▸ Prompt
From the listing below, pull each line that includes "scene".

▸ Source excerpt
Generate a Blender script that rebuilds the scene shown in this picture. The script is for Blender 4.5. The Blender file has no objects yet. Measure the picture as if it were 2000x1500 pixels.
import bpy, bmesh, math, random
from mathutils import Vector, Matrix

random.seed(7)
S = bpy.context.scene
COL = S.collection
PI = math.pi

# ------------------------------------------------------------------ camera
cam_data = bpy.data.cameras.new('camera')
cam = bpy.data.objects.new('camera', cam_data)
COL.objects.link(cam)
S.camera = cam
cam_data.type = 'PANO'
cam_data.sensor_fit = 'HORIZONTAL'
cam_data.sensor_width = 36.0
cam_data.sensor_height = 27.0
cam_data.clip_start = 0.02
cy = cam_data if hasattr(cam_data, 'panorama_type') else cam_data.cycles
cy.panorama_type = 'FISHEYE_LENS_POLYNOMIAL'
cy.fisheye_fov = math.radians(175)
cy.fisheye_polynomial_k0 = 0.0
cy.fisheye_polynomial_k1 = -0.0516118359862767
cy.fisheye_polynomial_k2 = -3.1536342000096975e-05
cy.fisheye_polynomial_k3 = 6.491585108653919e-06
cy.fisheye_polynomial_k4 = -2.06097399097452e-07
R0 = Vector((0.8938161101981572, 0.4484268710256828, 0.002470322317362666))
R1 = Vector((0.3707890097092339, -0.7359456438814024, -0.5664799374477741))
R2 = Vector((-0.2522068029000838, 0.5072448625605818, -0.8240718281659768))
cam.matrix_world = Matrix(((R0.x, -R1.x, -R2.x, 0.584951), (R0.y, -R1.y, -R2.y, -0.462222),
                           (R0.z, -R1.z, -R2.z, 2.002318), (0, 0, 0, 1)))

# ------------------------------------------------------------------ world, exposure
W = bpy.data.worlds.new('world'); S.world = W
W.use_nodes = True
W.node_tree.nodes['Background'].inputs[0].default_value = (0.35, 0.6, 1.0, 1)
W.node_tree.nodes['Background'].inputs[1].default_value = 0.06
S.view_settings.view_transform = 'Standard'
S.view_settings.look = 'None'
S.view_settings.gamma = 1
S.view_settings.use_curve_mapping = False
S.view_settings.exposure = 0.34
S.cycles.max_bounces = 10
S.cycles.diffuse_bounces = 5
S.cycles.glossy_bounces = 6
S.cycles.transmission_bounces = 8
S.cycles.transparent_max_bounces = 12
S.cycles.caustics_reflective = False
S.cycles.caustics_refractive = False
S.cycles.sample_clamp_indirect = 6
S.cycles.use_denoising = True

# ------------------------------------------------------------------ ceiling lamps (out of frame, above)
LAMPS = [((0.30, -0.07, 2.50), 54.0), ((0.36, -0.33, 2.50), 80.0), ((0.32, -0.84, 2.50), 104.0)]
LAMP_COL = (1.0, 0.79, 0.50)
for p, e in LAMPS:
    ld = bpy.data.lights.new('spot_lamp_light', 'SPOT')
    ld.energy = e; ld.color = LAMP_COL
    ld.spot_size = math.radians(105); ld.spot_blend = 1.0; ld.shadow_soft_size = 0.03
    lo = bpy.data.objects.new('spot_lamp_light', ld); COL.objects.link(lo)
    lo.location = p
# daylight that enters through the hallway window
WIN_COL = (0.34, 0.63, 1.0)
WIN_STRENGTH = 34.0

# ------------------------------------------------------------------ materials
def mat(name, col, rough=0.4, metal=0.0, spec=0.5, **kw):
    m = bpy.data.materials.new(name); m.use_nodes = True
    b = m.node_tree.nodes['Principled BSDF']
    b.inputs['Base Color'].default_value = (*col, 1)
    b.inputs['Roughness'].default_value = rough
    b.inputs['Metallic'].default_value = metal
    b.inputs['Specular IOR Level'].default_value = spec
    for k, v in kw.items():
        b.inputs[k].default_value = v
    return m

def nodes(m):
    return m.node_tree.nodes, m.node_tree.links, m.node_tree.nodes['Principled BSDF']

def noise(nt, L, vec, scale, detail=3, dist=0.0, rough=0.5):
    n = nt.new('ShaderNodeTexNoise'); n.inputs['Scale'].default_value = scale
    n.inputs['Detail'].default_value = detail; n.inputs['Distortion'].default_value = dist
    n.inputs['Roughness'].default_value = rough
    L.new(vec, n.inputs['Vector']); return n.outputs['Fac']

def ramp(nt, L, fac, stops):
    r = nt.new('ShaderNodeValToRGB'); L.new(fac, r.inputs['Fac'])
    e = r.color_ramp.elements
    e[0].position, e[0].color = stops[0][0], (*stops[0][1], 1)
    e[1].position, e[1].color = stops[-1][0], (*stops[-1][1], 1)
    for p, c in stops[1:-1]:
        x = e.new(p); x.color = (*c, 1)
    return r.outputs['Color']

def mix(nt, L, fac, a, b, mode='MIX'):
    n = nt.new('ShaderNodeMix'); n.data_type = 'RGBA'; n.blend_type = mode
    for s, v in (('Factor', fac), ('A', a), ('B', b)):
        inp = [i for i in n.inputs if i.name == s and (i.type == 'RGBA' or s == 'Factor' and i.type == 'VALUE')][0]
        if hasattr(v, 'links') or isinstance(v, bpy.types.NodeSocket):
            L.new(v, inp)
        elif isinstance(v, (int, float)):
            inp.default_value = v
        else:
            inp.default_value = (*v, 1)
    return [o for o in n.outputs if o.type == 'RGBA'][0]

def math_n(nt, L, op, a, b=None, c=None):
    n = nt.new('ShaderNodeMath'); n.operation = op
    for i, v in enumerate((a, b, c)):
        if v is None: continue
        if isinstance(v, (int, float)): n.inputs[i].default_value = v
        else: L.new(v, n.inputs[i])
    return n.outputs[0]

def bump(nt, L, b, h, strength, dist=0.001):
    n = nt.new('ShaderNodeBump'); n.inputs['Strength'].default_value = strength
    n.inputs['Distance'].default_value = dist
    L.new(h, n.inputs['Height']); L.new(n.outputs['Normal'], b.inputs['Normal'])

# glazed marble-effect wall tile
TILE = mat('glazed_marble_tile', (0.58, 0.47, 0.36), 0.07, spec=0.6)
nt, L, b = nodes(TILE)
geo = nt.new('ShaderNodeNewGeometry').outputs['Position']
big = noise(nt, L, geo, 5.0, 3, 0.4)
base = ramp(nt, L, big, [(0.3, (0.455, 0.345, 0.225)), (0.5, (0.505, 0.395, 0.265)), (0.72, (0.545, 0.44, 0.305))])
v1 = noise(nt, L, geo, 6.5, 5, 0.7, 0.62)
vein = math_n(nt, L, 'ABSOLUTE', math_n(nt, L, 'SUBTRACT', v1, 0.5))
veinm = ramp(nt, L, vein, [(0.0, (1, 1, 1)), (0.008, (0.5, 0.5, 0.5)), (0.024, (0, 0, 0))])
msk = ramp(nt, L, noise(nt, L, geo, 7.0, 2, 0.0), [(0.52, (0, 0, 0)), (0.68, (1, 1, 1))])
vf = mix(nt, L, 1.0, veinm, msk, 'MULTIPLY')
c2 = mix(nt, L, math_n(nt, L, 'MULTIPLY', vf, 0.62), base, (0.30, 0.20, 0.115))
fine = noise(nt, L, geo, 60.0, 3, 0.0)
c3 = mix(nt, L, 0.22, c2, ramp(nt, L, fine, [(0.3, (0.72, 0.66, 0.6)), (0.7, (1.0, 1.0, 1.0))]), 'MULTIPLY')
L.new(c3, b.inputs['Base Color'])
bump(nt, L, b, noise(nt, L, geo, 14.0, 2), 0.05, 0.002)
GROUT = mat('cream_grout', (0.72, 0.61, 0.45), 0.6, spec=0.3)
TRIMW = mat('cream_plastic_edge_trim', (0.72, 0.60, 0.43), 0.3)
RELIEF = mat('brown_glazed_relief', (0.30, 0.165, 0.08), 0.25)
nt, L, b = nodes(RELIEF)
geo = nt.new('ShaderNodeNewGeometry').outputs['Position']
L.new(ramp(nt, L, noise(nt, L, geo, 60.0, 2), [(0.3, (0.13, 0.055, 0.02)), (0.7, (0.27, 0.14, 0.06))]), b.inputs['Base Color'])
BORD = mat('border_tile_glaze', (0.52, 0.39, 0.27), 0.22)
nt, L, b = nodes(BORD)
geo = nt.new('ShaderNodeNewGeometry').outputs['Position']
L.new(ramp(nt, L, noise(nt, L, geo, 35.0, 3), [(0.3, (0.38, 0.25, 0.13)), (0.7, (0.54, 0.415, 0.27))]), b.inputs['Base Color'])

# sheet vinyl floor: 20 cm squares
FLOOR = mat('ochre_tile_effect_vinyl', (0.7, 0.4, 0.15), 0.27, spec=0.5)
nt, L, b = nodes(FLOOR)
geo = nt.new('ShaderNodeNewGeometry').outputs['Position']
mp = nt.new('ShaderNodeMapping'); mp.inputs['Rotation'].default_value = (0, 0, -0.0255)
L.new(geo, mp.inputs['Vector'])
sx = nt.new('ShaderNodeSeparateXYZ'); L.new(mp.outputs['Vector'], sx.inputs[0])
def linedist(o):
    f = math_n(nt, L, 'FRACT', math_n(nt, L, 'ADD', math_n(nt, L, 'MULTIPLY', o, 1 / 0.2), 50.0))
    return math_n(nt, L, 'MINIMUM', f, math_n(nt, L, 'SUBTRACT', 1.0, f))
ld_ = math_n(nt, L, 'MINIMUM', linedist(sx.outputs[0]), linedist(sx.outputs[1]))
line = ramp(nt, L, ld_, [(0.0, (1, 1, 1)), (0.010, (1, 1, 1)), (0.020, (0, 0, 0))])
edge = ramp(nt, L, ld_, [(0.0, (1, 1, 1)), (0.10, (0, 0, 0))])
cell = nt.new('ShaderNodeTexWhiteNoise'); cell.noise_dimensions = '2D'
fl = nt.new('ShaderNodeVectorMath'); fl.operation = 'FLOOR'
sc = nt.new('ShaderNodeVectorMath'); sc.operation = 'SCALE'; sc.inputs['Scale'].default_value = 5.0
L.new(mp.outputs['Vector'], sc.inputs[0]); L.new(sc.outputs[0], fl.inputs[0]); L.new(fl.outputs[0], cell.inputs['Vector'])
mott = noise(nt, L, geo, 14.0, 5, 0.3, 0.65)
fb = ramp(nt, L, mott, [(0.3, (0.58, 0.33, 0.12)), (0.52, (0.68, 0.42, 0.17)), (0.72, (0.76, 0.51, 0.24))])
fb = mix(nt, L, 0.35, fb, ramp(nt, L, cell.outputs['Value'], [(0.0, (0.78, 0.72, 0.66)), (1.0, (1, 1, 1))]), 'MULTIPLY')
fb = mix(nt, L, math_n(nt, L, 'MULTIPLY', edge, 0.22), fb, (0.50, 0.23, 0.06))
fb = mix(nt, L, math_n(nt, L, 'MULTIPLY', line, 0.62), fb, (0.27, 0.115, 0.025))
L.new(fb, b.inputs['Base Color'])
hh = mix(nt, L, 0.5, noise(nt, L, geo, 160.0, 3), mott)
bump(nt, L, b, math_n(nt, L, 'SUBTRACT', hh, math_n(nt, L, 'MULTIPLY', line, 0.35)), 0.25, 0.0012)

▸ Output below
Generate a Blender script that rebuilds the scene shown in this picture. The script is for Blender 4.5. The Blender file has no objects yet. Measure the picture as if it were 2000x1500 pixels.
S = bpy.context.scene